Burger King for news

Burger King changes menu

四月 01, 2012
When Burger King set about to fix its ailing empire, the fast food giant started by scrutinizing everything on the menu

Over the past year, the QSR chain evaluated all of its ingredients from the bacon to the cheese slices it serves on its chargrilled burgers as part of a yearlong quest to reverse years of slumping sales of its Whoppers and fries. The result: On Monday, it plans to launch a lineup of smoothies, frappe coffees, chicken strips and snack wraps. The 10 new items mark Burger King's biggest menu expansion since the chain opened its doors in 1954.

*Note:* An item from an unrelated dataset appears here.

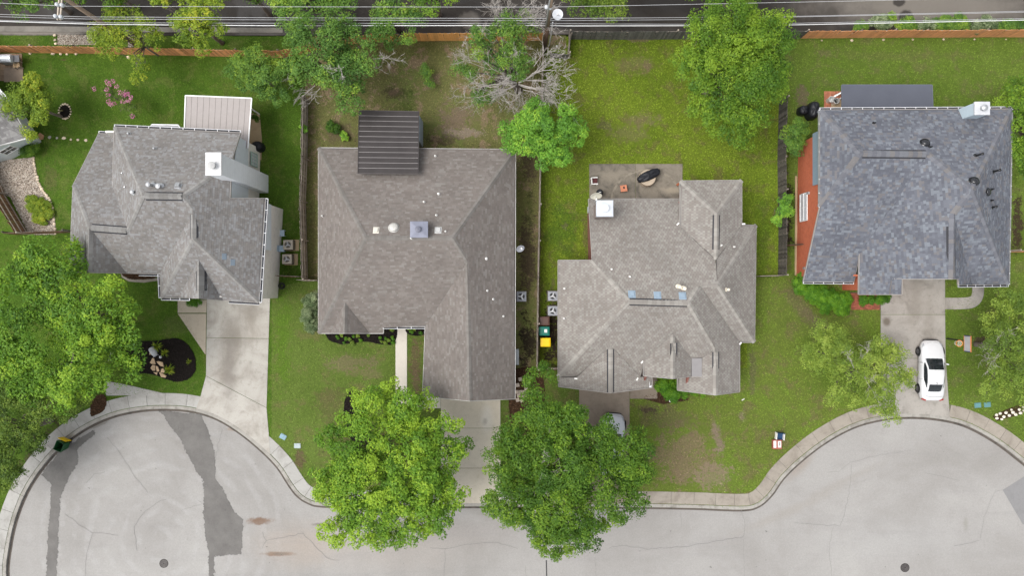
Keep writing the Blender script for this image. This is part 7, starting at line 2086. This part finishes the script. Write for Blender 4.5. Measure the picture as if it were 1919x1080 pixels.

Burger King's food odyssey shows how grueling it can be for a fast-food company to come up with new menu items — a process most Americans aren't aware of when they're handed a bag at a drive-thru window. Burger King is the latest chain to revamp its menu as part of the fast-food industry's move away from its nearly single-minded courtship of young men. Once the lifeblood of the industry, the economic downturn hit those junk food fanatics particularly hard. At the same time, Americans' generally have been demanding healthier options.
 

Burger King changed their french fries earlier this year

Burger King has failed to evolve even as competitors have gone after new customers with breakfast items and healthier fare. Last year, Wendy's for the first time edged out Burger King as the nation's No. 2 burger chain behind McDonald's. To stem the decline, Burger King executives last year decided to remodel its aging system of 7,200 stores to make them more contemporary, redesign worker uniforms with aprons so they stay clean and even serve the iconic Whopper in cardboard cartons instead of paper burger wrapping for the first time in more than 20 years. The food, however, is at the heart of its plan.

The fast-food industry has undergone a shift in recent years. Just five years ago, the top three fast-food companies were all burger chains. But concerns over obesity have paved the way for competitors like Subway, now the second-biggest chain, and Starbucks, which climbed up the rankings to the No. 3 spot.